Henry Srebrnik, [Charlottetown, PEI] Guardian
The refugee crisis now overwhelming Europe
has led to the continent’s publics veering from one extreme to another, like a
drunk driving a car erratically from side to side on a road, in their response
to this ongoing catastrophe.
Last summer, three-year-old Alan Kurdi, a
Syrian boy, washed up on a Turkish beach, drowned while his family was trying
to reach Europe.
Suddenly, there was a huge wave of sympathy for those trying
to escape the horrific wars in Syria, Iraq and elsewhere in the Muslim world.
On New Year’s Eve, a very large group of
men, very many of them Middle Eastern asylum seekers, were involved in a wave
of violent assaults on women in Cologne, Germany. Since then, similar incidents
have been reported in other European cities.

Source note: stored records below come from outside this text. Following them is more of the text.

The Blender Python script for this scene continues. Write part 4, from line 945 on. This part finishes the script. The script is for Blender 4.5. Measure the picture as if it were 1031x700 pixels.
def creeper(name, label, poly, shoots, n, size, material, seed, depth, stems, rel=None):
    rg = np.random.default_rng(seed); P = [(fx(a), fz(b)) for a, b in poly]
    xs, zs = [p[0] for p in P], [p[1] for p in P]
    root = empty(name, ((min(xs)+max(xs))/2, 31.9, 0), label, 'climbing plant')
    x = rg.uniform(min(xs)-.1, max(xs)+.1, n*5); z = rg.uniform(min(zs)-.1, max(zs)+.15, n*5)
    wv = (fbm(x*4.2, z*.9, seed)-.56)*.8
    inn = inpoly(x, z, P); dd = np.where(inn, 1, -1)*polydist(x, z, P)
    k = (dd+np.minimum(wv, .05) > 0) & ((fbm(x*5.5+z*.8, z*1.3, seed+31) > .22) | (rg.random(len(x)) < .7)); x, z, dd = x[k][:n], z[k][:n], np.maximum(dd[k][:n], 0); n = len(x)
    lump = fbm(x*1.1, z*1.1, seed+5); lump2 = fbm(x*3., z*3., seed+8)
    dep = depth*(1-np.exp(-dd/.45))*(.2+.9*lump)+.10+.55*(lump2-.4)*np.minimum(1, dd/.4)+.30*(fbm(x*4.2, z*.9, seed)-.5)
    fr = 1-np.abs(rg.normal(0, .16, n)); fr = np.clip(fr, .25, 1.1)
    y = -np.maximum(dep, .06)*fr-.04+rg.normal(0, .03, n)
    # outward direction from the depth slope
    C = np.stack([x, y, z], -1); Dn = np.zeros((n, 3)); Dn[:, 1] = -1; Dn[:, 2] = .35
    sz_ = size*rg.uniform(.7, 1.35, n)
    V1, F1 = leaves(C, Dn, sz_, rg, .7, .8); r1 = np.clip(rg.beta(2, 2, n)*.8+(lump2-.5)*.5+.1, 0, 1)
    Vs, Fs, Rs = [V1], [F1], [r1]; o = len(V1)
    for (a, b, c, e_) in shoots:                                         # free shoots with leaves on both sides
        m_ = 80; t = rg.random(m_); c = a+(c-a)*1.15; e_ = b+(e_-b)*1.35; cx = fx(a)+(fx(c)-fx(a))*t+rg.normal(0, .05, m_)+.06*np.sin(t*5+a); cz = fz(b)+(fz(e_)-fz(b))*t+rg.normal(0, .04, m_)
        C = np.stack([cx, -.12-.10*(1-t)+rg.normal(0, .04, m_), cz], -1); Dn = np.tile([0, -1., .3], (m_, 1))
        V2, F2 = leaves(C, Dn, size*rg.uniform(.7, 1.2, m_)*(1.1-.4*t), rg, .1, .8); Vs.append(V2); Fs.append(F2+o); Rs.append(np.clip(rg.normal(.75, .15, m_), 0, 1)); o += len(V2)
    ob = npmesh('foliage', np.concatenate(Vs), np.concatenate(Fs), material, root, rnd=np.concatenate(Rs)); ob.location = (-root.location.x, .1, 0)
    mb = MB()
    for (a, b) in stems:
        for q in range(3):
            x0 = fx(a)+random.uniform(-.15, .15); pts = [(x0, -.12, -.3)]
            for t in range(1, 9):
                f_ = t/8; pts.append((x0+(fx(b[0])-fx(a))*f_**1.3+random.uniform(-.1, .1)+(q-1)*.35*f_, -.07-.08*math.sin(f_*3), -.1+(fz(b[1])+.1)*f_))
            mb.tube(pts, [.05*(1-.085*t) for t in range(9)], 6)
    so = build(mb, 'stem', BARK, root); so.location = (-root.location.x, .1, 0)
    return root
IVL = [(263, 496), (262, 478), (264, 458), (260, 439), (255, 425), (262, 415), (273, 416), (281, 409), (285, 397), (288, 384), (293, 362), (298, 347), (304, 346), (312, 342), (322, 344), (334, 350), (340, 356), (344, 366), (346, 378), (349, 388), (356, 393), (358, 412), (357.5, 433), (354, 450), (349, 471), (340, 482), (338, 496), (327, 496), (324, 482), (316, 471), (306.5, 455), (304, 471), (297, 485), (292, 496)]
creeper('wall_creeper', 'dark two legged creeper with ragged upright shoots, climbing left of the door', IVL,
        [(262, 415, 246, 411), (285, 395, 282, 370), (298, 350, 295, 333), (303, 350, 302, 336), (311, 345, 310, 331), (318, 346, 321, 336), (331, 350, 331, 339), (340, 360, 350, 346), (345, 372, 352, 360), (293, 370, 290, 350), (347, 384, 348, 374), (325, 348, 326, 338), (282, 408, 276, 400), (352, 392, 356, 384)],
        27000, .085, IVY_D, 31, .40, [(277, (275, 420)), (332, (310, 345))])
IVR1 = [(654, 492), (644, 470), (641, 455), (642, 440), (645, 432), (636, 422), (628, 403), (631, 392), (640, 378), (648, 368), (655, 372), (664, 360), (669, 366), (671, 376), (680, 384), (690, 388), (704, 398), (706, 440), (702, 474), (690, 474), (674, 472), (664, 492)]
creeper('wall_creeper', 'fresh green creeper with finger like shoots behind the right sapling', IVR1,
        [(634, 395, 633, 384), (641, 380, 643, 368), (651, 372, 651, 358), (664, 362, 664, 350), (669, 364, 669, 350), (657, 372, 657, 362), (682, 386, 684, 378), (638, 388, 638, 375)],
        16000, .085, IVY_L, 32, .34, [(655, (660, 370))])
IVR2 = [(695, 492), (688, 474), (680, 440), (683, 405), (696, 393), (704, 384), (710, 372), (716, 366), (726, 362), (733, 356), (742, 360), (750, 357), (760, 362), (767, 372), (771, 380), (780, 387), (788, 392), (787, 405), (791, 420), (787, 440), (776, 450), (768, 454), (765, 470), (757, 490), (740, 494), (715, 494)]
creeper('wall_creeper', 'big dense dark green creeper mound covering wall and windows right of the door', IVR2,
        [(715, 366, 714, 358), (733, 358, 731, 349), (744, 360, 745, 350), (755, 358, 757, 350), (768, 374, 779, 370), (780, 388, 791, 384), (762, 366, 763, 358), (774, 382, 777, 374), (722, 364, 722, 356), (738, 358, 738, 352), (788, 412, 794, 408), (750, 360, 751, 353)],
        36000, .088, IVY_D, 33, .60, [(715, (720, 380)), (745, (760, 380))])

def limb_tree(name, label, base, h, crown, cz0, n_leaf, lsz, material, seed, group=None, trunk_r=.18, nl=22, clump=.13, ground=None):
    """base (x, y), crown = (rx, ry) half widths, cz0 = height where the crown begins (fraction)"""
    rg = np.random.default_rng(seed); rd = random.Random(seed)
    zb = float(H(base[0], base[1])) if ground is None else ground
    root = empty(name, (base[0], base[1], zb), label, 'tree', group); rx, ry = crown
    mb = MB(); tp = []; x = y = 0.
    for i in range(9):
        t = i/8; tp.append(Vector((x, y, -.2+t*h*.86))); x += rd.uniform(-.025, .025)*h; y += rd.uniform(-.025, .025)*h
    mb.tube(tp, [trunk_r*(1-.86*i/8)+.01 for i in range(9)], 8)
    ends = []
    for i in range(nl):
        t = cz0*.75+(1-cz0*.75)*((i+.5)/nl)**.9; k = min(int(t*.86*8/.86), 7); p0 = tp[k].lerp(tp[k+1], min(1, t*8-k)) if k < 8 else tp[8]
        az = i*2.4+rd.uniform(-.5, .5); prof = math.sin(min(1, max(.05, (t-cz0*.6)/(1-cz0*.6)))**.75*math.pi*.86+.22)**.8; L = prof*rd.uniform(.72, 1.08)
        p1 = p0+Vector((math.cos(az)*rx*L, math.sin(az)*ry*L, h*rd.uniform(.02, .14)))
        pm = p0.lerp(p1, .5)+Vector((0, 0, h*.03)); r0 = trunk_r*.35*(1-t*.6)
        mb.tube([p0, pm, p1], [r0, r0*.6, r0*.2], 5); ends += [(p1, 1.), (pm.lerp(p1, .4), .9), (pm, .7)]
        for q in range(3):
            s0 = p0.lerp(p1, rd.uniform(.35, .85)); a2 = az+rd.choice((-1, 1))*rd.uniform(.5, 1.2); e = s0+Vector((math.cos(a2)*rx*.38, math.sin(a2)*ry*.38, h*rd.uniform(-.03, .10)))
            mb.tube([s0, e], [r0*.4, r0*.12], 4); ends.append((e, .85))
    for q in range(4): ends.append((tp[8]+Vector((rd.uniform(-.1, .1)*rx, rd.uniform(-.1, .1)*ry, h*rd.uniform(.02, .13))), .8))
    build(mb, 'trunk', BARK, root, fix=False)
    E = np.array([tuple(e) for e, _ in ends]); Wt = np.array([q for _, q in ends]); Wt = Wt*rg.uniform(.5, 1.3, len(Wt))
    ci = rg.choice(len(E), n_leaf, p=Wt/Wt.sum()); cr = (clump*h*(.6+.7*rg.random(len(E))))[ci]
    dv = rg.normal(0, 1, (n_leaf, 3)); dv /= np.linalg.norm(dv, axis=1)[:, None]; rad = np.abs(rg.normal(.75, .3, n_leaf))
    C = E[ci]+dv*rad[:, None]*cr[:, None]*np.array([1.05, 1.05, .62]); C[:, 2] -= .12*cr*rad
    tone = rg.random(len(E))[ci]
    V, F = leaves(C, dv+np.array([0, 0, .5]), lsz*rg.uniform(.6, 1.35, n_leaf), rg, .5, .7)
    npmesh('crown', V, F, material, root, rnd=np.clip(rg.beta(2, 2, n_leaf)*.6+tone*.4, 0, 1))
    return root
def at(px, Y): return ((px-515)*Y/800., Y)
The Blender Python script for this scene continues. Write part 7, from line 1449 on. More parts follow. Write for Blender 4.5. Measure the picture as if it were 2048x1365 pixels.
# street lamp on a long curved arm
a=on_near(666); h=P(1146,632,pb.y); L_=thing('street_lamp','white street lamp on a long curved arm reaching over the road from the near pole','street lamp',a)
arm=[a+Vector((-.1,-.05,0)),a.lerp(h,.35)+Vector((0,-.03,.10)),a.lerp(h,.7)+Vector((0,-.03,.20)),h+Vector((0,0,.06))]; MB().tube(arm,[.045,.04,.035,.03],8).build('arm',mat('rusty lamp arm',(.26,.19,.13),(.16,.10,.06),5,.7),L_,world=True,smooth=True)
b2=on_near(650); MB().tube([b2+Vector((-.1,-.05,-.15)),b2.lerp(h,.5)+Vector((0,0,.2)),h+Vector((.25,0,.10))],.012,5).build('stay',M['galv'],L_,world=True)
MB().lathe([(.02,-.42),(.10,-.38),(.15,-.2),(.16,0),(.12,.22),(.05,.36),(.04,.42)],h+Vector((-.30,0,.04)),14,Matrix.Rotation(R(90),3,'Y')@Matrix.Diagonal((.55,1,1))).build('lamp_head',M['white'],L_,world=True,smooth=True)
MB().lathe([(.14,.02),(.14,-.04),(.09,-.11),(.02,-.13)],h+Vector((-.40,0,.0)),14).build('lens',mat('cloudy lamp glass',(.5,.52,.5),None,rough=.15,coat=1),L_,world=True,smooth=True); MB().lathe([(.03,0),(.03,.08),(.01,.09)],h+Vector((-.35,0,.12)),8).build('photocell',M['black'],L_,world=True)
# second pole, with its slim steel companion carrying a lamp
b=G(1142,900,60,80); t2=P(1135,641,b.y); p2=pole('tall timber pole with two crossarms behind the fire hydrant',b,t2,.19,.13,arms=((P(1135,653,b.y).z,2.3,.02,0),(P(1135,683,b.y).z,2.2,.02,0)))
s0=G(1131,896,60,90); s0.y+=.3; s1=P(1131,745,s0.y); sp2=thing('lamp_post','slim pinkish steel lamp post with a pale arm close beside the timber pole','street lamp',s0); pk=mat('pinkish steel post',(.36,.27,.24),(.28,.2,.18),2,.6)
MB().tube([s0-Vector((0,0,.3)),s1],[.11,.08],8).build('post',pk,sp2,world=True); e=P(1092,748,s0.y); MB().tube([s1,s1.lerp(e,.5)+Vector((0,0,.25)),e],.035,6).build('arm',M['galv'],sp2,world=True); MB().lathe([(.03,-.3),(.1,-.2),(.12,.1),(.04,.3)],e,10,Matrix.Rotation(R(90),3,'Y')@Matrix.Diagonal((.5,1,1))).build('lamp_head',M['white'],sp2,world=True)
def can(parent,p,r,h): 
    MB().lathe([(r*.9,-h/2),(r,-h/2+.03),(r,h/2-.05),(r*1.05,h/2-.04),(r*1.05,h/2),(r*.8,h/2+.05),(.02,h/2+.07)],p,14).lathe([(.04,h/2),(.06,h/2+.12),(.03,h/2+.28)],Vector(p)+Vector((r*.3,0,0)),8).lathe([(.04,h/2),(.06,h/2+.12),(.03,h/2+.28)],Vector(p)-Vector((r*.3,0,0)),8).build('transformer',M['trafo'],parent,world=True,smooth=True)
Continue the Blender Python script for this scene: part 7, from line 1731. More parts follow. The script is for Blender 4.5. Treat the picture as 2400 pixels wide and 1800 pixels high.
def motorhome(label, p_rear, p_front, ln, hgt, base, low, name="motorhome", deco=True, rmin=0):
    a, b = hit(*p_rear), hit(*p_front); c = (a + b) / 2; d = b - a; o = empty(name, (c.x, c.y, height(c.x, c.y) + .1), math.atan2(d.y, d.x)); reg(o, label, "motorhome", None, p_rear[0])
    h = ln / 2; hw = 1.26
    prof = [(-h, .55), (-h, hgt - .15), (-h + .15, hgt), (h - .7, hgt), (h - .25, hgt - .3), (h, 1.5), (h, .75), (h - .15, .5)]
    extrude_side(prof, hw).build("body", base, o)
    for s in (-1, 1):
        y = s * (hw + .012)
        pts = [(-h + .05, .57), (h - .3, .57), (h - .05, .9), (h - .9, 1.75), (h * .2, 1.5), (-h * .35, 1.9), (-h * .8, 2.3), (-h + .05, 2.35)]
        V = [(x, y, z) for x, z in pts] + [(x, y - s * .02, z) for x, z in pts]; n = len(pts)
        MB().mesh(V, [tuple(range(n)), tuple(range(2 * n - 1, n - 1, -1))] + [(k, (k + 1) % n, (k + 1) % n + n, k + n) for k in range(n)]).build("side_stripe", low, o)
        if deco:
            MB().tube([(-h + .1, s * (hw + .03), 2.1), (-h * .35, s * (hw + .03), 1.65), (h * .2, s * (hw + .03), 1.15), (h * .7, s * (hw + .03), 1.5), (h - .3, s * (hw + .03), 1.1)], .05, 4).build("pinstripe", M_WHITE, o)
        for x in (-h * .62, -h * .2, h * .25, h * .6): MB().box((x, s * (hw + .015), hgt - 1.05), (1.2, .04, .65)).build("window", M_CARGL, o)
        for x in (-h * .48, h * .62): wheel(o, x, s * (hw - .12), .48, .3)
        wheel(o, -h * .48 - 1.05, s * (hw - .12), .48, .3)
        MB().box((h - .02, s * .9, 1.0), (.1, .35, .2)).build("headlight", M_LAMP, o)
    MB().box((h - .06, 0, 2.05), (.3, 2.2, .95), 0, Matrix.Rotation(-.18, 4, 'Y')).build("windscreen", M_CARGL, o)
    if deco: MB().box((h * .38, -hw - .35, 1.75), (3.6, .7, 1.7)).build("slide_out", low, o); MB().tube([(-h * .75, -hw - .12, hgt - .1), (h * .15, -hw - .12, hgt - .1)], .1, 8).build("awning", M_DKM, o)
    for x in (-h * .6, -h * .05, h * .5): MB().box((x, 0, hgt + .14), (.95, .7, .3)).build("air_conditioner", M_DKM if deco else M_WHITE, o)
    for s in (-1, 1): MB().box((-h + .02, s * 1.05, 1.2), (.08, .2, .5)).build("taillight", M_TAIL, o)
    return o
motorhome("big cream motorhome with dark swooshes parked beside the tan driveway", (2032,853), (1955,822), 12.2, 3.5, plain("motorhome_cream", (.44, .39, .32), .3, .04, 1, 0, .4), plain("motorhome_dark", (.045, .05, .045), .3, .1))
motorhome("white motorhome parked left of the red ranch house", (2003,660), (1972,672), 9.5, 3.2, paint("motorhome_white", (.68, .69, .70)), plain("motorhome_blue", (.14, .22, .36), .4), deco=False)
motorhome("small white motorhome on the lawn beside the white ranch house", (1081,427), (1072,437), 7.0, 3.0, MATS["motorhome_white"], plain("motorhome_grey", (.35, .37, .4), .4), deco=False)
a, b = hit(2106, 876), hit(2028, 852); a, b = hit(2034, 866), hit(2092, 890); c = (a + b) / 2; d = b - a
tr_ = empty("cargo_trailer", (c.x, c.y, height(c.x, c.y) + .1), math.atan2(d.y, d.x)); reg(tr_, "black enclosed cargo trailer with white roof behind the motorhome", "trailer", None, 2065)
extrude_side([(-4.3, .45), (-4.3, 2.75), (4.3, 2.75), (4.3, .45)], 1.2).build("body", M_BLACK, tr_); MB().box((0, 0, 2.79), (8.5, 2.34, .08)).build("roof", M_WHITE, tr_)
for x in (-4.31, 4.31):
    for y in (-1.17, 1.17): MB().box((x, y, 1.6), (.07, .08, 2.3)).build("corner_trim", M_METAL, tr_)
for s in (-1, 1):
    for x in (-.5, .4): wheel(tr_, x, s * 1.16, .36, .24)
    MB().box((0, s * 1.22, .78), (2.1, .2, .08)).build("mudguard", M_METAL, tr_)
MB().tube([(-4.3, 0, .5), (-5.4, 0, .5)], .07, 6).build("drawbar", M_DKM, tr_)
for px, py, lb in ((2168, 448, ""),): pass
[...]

In response, many Europeans have reacted
with hostility to all migrants entering Europe.
This form of political “bipolarity” appears
to be an emotional, rather than rational, response, which to a large extent has
been fuelled by the mass media, in particular television.
Little Alan Kurdi pulled at people’s
heartstrings because this is human nature. All children are innocents, of
course, but many, due to their cultural, religious and social backgrounds, will
not remain so. (Hitler and Stalin were once kids.)
On the other hand, the criminals engaged in
sexual harassment and thievery in Cologne and elsewhere, are clearly a minority
of the men coming to Europe seeking a better life, and to castigate an entire
group because of them is clearly xenophobic.
Neither extreme makes sense, nor should
either become the basis of a reasoned, calm debate about the larger issues
facing Europe: how many people can the continent absorb without losing its
historic cultural and ethnic makeup?
Will such a large mass of people arriving
in so short a time be assimilated into the norms and values of European
democracy, including respect for gays, women and other minority populations?
Will they embrace the liberal secular character
of these societies, with their separation of religion and politics?
In an opinion piece published in the New
York Times on Jan. 9, Anna Sauerbrey, an editor on the opinion page of the
Berlin newspaper Der Tagesspiegel, asserted that “Integration will fail if
Germany cannot resolve the tension between its secular, liberal laws and
culture and the patriarchal and religiously conservative worldviews that some
refugees bring with them.
“We cannot avoid that question out of fear
of feeding the far right,” she wrote. “But integration will also fail if a full
generation of refugees is demonized on arrival.”
These are the questions that need to be
addressed, and emotions in one direction or the other, dictated by specific
events, should not affect the policies of decision-makers in governments.